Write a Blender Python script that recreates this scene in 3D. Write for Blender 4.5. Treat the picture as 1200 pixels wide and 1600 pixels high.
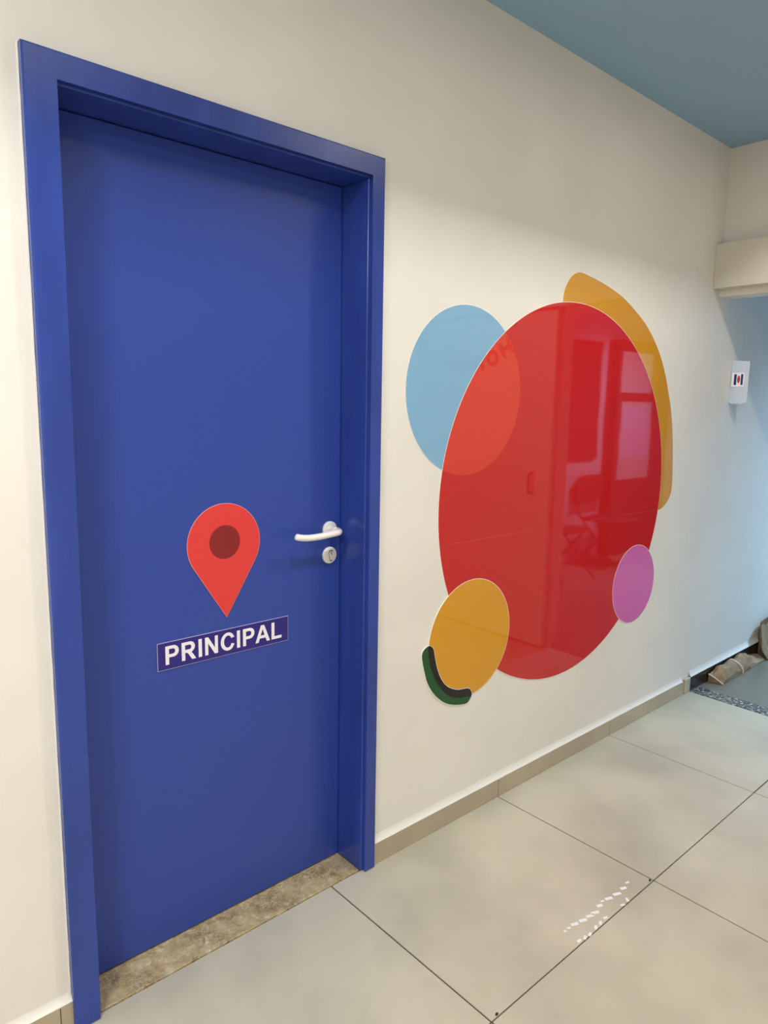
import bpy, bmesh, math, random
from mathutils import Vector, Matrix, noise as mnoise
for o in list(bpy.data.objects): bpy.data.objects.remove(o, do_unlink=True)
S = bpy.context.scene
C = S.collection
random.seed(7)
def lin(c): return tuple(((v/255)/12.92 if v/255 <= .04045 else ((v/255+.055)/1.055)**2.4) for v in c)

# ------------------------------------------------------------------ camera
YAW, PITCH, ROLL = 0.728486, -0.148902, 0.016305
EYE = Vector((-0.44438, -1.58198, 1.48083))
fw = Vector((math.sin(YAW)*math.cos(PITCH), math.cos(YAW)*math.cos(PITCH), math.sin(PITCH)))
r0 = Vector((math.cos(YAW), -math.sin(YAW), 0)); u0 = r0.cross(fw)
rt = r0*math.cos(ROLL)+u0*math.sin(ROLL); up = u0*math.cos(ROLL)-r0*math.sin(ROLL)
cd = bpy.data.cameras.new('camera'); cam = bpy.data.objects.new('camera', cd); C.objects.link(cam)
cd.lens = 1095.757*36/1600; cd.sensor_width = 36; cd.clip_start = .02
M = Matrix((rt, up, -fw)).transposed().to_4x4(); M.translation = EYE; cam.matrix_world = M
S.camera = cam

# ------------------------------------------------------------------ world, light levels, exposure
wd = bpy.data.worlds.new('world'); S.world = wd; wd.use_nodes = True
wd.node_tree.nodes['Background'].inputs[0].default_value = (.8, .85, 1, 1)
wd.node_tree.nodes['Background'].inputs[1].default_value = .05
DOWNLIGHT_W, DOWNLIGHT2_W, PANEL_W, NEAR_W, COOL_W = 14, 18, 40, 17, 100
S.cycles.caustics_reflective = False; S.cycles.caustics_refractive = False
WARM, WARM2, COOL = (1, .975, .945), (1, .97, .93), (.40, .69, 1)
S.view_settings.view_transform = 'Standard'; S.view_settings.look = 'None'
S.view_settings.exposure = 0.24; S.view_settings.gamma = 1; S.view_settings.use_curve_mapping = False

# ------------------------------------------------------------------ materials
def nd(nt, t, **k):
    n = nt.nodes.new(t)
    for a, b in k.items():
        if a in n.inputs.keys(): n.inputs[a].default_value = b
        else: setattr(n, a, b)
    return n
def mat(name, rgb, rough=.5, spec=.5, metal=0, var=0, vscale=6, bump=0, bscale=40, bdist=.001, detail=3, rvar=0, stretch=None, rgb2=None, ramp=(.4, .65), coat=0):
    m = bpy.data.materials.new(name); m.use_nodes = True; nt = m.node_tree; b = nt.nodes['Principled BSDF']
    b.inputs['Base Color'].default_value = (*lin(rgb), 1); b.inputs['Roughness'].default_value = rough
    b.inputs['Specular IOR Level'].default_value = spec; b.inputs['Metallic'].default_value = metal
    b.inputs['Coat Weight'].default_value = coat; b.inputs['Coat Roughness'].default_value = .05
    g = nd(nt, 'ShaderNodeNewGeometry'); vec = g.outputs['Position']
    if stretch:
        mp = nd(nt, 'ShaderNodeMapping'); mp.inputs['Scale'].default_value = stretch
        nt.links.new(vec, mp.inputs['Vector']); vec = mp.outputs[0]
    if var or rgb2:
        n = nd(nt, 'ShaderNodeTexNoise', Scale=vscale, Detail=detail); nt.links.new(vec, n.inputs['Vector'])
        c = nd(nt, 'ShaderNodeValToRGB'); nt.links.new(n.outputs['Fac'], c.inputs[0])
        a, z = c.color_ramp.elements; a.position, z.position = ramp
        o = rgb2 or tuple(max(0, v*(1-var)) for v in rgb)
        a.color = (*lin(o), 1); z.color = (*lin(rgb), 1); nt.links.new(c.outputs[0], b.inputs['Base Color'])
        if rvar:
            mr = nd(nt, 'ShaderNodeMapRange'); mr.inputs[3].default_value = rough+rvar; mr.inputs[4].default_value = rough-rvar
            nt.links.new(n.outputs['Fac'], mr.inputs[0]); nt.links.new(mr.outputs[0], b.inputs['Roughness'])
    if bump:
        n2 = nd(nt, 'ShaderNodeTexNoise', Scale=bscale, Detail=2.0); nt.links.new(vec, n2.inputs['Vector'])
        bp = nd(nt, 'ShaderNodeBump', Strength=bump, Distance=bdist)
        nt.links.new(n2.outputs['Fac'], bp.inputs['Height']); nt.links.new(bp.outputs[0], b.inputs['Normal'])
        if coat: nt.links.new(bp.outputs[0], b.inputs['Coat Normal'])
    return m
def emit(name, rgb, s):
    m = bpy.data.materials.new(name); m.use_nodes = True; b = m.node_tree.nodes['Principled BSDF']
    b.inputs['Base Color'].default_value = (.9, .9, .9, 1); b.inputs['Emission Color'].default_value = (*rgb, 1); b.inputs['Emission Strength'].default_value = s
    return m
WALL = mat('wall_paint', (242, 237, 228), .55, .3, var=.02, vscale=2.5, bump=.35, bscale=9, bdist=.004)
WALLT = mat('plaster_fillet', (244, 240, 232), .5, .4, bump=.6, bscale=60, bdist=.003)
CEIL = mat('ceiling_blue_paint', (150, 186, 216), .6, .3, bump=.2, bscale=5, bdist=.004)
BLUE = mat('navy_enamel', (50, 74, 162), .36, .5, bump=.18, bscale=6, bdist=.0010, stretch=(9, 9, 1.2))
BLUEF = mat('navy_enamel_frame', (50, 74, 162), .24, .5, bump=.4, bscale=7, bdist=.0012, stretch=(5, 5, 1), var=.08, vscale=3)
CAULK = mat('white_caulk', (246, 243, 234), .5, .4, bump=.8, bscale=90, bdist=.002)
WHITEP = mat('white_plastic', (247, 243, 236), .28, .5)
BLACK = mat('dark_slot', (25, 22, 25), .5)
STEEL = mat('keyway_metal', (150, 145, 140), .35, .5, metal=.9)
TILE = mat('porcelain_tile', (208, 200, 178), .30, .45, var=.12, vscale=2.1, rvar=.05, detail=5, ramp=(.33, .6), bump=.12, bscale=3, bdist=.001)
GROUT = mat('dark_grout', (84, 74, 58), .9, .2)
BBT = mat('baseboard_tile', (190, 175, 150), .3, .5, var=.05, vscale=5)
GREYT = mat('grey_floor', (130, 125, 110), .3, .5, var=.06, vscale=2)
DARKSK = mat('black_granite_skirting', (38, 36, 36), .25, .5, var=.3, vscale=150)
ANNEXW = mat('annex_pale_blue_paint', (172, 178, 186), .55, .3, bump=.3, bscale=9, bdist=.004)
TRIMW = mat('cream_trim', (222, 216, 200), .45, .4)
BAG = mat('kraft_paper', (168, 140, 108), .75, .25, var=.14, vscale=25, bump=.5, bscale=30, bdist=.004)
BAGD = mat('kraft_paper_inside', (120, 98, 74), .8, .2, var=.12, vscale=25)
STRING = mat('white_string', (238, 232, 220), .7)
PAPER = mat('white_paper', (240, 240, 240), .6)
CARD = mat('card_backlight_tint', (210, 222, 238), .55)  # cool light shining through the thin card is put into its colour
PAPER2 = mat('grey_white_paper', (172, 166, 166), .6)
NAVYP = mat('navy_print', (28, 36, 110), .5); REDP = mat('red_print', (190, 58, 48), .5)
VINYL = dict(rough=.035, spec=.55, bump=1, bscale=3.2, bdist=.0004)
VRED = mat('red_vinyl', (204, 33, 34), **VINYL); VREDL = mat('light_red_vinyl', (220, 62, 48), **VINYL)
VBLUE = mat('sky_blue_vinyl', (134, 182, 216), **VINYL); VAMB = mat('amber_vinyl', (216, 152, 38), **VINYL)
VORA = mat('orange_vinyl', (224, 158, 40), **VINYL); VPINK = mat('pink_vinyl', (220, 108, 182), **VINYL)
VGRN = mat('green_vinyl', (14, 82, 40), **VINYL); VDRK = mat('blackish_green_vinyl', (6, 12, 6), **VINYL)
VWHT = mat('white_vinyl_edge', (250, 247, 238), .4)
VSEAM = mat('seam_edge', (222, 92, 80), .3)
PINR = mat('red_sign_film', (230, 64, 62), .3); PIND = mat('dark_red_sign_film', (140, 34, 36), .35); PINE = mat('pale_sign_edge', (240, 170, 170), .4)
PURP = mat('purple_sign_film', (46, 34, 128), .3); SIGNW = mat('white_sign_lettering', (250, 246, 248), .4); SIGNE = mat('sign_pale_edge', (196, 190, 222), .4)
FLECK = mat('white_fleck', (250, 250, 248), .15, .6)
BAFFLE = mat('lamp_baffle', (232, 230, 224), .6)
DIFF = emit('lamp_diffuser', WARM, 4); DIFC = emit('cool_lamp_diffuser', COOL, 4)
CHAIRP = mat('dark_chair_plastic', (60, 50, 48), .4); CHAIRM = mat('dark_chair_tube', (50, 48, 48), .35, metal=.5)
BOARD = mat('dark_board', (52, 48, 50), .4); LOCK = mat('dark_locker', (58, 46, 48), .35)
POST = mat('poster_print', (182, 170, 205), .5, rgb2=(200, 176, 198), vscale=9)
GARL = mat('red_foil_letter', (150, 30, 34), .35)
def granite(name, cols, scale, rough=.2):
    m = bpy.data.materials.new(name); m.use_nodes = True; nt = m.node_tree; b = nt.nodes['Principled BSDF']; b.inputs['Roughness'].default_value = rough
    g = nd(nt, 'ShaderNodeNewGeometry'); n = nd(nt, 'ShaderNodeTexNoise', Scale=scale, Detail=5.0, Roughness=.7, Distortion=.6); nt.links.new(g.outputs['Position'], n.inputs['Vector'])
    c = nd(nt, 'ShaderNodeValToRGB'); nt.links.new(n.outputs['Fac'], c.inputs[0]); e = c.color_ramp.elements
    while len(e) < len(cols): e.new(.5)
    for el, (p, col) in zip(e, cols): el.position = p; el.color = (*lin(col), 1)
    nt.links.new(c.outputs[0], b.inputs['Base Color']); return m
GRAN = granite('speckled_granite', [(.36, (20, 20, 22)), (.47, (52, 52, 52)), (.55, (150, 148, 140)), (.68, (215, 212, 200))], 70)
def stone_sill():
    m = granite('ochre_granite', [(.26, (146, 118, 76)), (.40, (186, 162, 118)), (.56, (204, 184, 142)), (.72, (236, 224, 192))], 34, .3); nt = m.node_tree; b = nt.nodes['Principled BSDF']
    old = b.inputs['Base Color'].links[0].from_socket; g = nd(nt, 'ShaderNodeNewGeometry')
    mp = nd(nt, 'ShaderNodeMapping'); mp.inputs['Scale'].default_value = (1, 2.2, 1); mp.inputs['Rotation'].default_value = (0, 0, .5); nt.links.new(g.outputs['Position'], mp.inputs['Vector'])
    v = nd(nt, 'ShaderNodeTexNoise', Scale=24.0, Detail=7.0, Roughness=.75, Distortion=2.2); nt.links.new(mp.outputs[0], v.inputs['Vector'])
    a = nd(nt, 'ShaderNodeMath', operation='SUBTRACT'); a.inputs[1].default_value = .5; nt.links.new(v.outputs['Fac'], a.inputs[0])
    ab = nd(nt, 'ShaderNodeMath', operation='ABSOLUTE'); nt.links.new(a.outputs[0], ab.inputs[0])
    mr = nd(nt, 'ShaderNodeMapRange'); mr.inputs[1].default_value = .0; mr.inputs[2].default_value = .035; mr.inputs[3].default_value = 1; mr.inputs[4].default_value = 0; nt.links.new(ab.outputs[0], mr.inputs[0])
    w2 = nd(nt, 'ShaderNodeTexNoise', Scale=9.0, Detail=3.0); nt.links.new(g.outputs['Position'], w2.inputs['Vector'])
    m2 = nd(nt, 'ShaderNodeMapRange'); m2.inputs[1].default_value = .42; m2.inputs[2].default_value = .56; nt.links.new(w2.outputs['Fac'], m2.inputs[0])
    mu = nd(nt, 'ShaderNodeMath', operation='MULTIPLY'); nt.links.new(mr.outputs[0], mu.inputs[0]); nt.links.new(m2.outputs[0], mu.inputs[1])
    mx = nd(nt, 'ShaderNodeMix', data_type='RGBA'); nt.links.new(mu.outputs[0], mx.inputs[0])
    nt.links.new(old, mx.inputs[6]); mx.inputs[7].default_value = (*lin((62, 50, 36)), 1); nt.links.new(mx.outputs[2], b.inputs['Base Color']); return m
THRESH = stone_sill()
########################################
## WHAT THE EXERCISE ASKS:
Return each line where "scene" shows up.

## WRITTEN SOLUTION:
Write a Blender Python script that recreates this scene in 3D. Write for Blender 4.5. Treat the picture as 1200 pixels wide and 1600 pixels high.
S = bpy.context.scene